Monday, June 7, 2010

Sean 'Diddy' Combs Gets Serious About Being Funny

Sean "Diddy" Combs  has had a preposterously diverse resume over the twenty or so years he's been in the public eye. He's been a rapper, a hip hop mogul, fashion designer, philanthropist, marathon runner, magazine publisher, and even a reality TV star. This week, with the opening of "Get Him to the Greek," he'll add another job title to the list: comic actor.
Though "Greek" has a serious comedic pedigree -- it stars Jonah Hill and Russell Brand and was produced by Judd Apatow -- Diddy manages to stand out. His turn as crazed record exec Sergio Roma gives the flick the same off-kilter jolt that Tom Cruise's bizarro fat-suit sporting cameo did for "Tropic Thunder."
Combs got his first taste of acting in a decidedly unfunny role, however, as a condemned murderer in the Academy Award-nominated movie, "Monster's Ball." Though he might have been a bit stiff in the part, the experience made Combs want to get serious as an actor. Soon afterward, he began to work with Susan Batson -- acting coach of the stars -- to help him prepare for the unlikely lead in the Broadway revival of "Raisin in the Sun." And he was, by all accounts, not bad.
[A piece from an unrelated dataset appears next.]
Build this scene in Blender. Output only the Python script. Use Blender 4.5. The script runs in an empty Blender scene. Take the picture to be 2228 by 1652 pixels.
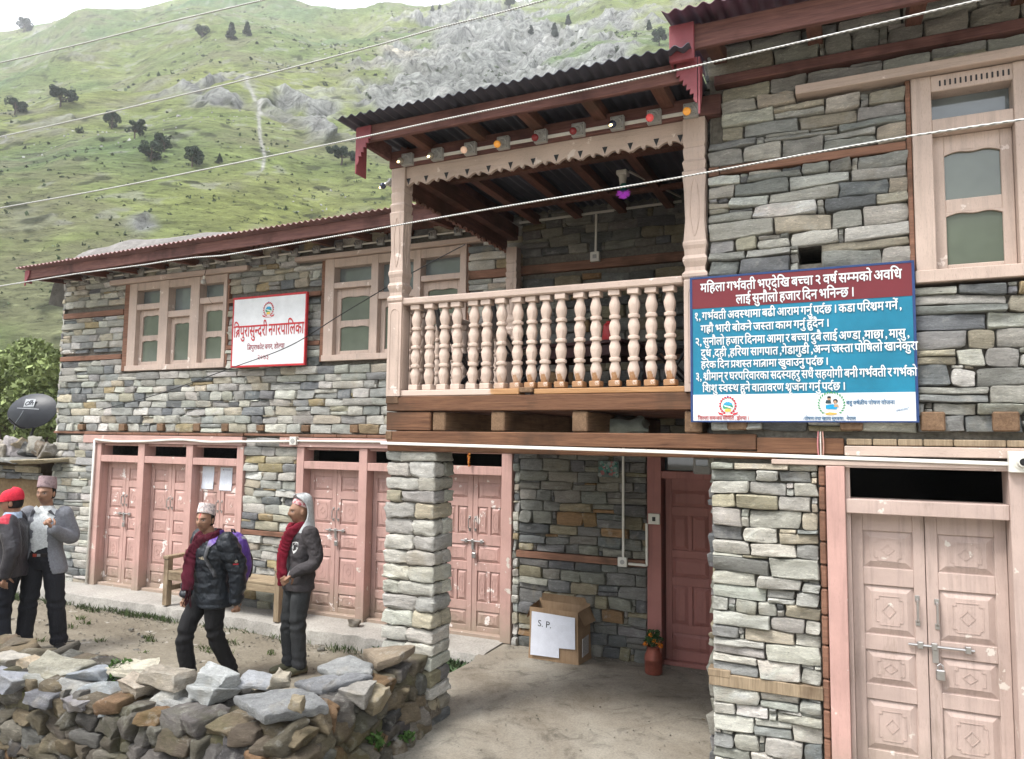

As jaded New York Times theater critic Ben Brantley wrote, Combs' performance was "not the wholesale embarrassment that connoisseurs of schadenfreude were hoping for."
So when director Nicholas Stoller were writing a rock 'n roll comedy with a maniacal mogul character, they turned to Diddy. "He was just a natural fit," Stoller told me during a junket for the film. "Honestly, when I was writing the movie, I had him in mind for that part."
So Diddy approached this gig like all of his others. He prepared. He worked with his acting coach. And he created a whole backstory for his part. "Sergio was the first time I got to create a character from scratch," he told me. "He was the road manager for Pink Floyd. He was the assistant hairdresser for James Brown.... And this was at the age of 12."
Yet when he got to the set, Diddy realized that, to the delight of everyone involved, he took to Apatow's improv-heavy method of film acting like a duck to water. "One of the things that [the filmmakers] discovered is that I had a knack for improvisation..." said Combs to James Lipton during a recent episode of "Inside the Actor's Studio."
"Mostly everything you'll see me say in the film is coming off the top of my head."